Problem statement: Select all lines with the string "Python" in them, and copy those lines.

Provided entries:
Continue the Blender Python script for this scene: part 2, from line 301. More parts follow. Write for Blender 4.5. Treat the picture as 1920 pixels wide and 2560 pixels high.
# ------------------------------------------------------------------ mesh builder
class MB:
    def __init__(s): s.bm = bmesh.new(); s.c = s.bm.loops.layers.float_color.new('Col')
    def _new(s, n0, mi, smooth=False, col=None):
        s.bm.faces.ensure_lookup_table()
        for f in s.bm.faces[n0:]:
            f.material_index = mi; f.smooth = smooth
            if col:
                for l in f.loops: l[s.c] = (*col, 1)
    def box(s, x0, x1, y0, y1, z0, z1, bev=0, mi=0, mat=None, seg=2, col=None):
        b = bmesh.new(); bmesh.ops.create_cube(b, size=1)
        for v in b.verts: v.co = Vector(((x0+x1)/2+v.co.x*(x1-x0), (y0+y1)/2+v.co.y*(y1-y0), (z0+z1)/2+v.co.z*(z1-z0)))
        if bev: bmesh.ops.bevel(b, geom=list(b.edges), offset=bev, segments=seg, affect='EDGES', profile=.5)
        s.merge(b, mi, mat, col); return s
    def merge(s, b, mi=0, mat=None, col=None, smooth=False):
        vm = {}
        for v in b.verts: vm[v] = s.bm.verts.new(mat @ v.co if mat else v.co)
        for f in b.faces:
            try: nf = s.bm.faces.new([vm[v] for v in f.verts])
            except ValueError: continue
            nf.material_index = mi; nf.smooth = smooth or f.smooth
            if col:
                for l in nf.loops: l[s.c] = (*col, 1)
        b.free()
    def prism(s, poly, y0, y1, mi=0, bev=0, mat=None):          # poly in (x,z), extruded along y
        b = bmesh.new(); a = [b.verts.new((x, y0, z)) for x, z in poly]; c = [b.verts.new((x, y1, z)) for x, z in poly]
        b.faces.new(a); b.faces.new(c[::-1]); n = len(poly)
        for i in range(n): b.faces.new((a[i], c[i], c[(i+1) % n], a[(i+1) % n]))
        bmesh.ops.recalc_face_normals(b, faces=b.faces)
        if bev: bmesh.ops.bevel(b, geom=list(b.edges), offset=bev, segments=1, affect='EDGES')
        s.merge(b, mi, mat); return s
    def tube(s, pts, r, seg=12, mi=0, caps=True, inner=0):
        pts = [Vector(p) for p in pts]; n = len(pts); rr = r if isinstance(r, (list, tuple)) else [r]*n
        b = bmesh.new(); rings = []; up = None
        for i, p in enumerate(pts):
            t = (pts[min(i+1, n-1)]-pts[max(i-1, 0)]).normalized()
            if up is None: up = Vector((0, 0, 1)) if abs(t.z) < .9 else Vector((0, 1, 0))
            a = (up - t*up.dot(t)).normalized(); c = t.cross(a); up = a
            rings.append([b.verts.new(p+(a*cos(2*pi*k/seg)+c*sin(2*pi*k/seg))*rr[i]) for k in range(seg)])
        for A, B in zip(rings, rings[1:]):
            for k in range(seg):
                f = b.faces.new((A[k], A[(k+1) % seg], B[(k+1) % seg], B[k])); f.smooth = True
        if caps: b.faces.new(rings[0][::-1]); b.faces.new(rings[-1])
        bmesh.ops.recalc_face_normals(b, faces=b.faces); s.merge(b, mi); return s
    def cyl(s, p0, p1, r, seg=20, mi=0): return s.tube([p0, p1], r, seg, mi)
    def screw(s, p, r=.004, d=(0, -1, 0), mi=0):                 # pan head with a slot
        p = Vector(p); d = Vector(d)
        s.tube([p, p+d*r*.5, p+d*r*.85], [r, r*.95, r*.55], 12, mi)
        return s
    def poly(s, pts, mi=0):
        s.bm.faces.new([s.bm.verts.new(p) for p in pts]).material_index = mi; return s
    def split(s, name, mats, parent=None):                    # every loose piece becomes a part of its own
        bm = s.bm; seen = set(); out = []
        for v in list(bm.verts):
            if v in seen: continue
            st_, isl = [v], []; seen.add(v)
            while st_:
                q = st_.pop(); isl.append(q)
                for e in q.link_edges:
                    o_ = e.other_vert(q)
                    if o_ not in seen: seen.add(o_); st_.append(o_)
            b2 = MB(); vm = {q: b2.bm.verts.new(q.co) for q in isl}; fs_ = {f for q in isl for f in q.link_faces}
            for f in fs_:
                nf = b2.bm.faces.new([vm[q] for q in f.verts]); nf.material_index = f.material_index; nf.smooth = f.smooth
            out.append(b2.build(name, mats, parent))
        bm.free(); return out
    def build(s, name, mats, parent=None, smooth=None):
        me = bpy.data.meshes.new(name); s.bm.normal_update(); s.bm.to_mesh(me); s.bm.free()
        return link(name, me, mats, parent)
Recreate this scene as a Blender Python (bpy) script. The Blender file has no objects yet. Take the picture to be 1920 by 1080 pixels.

Answer to this task:
Continue the Blender Python script for this scene: part 2, from line 301. More parts follow. Write for Blender 4.5. Treat the picture as 1920 pixels wide and 2560 pixels high.
Recreate this scene as a Blender Python (bpy) script. The Blender file has no objects yet. Take the picture to be 1920 by 1080 pixels.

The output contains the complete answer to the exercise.